The Halsey Institute of Contemporary Art is pleased to present the exhibition The Image Hunter: On the Trail of John James Audubon, featuring new work by the Italian artist Hitnes. The exhibition is a culmination of The Image Hunter project, in which Hitnes retraced Audubon’s travels in the United States and created work during a residency in Charleston, SC.
John James Audubon spent the early decades of the nineteenth century tracking birds and drawing them with the goal of creating a compendium of all of the birds in the United States. Charleston played an important role in Audubon’s work as he kept a studio here in the home of his friend and fellow naturalist John Bachman. Audubon searched for specimens on the Sea Islands off of Charleston’s coast, and he even included the city’s distinctive skyline from the 1830s—replete with church steeples—in his drawing of the long-billed curlew.

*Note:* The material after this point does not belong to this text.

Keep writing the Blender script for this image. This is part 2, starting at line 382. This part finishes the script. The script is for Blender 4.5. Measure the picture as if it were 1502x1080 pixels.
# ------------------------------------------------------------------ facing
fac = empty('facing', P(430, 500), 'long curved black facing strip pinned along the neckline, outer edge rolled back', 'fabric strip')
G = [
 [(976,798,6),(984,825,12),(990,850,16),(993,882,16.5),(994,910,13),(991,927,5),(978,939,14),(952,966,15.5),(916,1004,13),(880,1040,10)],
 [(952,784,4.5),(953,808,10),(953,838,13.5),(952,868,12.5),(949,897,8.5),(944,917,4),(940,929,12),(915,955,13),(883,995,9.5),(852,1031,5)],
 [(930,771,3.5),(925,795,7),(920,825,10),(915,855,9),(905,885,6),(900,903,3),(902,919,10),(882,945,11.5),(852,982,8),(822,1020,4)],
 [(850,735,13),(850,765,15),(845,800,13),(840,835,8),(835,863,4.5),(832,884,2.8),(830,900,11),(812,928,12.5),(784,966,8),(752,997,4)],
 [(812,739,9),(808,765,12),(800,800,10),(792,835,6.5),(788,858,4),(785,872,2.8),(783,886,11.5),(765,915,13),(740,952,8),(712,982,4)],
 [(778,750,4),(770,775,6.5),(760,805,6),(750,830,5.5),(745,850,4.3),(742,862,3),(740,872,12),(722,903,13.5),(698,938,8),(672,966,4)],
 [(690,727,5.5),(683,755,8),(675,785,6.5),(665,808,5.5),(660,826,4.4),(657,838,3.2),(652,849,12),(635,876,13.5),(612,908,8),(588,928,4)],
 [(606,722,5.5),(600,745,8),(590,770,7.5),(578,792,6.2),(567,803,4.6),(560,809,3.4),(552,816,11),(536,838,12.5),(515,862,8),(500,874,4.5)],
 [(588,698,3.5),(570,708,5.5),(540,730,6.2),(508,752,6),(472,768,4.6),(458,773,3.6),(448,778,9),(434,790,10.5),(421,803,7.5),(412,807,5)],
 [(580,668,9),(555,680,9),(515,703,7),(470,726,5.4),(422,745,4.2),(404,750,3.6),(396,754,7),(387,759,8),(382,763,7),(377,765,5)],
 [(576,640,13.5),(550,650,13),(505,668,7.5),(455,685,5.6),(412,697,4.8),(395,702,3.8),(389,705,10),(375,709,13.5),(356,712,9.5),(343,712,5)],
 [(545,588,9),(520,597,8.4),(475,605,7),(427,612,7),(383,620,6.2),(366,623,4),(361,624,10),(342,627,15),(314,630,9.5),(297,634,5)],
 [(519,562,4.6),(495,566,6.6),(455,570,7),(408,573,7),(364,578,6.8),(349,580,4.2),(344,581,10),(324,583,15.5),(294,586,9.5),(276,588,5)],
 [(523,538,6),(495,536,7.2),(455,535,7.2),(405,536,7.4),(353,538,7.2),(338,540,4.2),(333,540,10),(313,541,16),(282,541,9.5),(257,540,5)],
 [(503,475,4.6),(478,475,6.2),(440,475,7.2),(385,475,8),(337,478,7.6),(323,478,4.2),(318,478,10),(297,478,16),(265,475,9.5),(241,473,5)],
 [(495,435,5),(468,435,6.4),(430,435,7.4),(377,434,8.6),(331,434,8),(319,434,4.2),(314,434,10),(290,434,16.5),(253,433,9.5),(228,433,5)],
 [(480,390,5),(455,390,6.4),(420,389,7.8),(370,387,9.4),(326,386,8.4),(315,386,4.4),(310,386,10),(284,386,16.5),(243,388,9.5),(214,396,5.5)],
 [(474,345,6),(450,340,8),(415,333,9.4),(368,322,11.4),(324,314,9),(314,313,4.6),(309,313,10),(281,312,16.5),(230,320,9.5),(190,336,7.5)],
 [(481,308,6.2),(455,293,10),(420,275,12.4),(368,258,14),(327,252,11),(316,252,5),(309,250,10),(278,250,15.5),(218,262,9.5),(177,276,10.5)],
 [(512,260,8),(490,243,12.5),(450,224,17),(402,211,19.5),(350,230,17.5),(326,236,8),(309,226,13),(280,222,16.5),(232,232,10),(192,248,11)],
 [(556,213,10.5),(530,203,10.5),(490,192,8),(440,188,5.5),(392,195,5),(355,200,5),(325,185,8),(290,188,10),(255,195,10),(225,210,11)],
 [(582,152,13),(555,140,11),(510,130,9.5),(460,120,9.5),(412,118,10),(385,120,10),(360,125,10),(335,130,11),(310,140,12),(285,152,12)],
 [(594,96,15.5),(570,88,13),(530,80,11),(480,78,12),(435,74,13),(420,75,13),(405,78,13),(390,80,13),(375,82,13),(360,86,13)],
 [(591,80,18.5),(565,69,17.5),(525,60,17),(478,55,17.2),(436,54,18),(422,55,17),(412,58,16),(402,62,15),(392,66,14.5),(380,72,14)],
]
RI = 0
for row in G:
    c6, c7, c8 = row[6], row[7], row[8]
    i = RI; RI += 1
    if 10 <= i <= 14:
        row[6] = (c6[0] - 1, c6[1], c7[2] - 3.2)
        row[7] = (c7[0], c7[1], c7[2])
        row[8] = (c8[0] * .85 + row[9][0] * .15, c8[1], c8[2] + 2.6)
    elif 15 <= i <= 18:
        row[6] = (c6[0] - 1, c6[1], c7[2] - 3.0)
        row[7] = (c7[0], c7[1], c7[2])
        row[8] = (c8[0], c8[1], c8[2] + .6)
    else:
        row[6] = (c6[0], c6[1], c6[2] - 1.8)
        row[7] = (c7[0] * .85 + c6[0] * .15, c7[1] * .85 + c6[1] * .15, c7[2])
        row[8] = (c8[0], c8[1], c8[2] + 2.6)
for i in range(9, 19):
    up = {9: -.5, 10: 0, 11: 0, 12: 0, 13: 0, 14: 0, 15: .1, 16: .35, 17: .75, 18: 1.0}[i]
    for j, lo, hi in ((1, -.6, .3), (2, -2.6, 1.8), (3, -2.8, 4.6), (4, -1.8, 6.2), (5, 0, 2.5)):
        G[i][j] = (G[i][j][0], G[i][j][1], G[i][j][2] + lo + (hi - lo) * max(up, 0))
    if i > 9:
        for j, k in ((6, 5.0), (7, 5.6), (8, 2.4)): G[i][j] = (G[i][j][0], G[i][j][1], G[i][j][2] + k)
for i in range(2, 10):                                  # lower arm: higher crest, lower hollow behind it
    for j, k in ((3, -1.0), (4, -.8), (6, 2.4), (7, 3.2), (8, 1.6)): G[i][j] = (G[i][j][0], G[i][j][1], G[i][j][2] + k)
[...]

Nearly two hundred years later, the Italian painter and muralist Hitnes embarked on a twenty-city road trip to retrace and rediscover the America that Audubon traversed in the making of his opus The Birds of America (1827–39). Traveling along Audubon’s exploratory routes, Hitnes sketched and painted what he saw, creating an updated visual documentation of the birds Audubon painted. This body of work, along with objects and ephemera collected along the journey, will be on view at the Halsey Institute beginning in August 2018. The exhibition follows Hitnes’s residencies in Charleston at the Halsey Institute in the Summers of 2017 and 2018.